Le plan du gouvernement dans le budget 2023 proposait de réduire de 15 % les dépenses liées à l’externalisation, ce qui permettrait d’économiser 7,1 milliards de dollars au cours des quatre prochaines années. Il est difficile de comprendre comment le gouvernement entend réduire ces coûts d’externalisation lorsqu’une société d’État vend l’essentiel de ses activités commerciales. Selon le directeur parlementaire du budget, les dépenses consacrées aux services professionnels et spéciaux ont atteint des niveaux record, soit 21,6 milliards de dollars en 2023-2024. Toutefois, cela n’est pas un problème nouveau et, souvent, les problèmes liés à l’externalisation ne deviennent apparents que lorsque le gouvernement est coincé avec ses partenaires d’externalisation. Le contrat signé sous Harper avec IBM dans le cadre de la catastrophe connue sous le nom de Phénix est peut-être le plus connu des contrats, mais, au cours des huit dernières années, le gouvernement a sous-traité près d’un milliard de dollars à PricewaterhouseCoopers et des centaines de millions de dollars à des entreprises comme McKinsey, Accenture et KPMG. Toutefois, Deloitte semble être le plus grand bénéficiaire, qui gagne environ 1 milliard de dollars en contrats gouvernementaux, ce qui ne fera qu’augmenter avec l’achat d’Innovaposte.

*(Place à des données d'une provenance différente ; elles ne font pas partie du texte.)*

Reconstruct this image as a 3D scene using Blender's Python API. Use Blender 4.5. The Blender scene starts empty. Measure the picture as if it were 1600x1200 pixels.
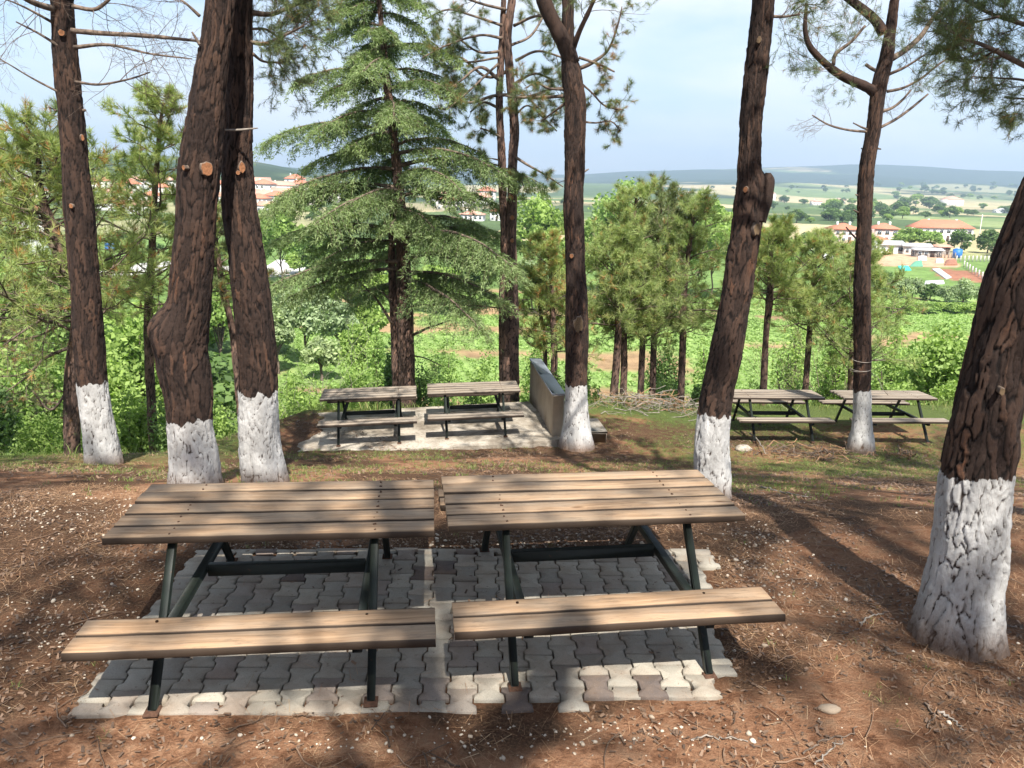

Pour sa part, Postes Canada perd de l’argent depuis un certain nombre d’années; elle a notamment perdu un demi-milliard de dollars en 2022. Cela ne sert à rien à Postes Canada d’agir comme si elle n’était pas confrontée à des défis financiers, notamment de la part de géants du commerce électronique comme Amazon. Certes, la décision de vendre certaines parties de son modèle d’affaires allège la situation financière de Postes Canada à court terme et devient plus agile à l’avenir, mais cela démontre également un sérieux manque de volonté de la part du gouvernement de réduire les coûts d’externalisation. Certains ont fait valoir que Postes Canada doit rapidement se tourner vers le commerce électronique et fournir ce service de « dernier kilomètre » pour les courriers, compte tenu de la capacité de la société d’État d’atteindre quelque 16 millions de ménages. Le service postal des États-Unis a connu un relatif succès dans le cadre de cette adaptation de dernier kilomètre. Le Syndicat des travailleurs et travailleuses des postes a proposé que Postes Canada s’étende à des secteurs comme les services bancaires postaux, qui peuvent offrir plus d’options financières aux populations des communautés rurales, éloignées et autochtones.

Postes Canada offre un service essentiel aux Canadiens et, à ce titre, doit demeurer une société d’État conçue pour les servir, d’abord et avant tout. Il est indispensable que le gouvernement cesse de vendre ce service, car, à long terme, un autre contrat avec une entreprise privée pour un niveau de service inférieur sera la norme. C’est ce à quoi nous avons assisté ces dernières années avec la privatisation des services de santé mentale des anciens combattants dans le cadre du contrat de 560 millions de dollars que Loblaws a signé avec Partenaires des services de réadaptation aux vétérans canadiens (PSRVC). Nous devons mettre fin à ce cycle où le contribuable paie la facture pour des services de plus en plus médiocres qu’il reçoit par l’entremise de contrats externalisés; Phénix en est l’illustration.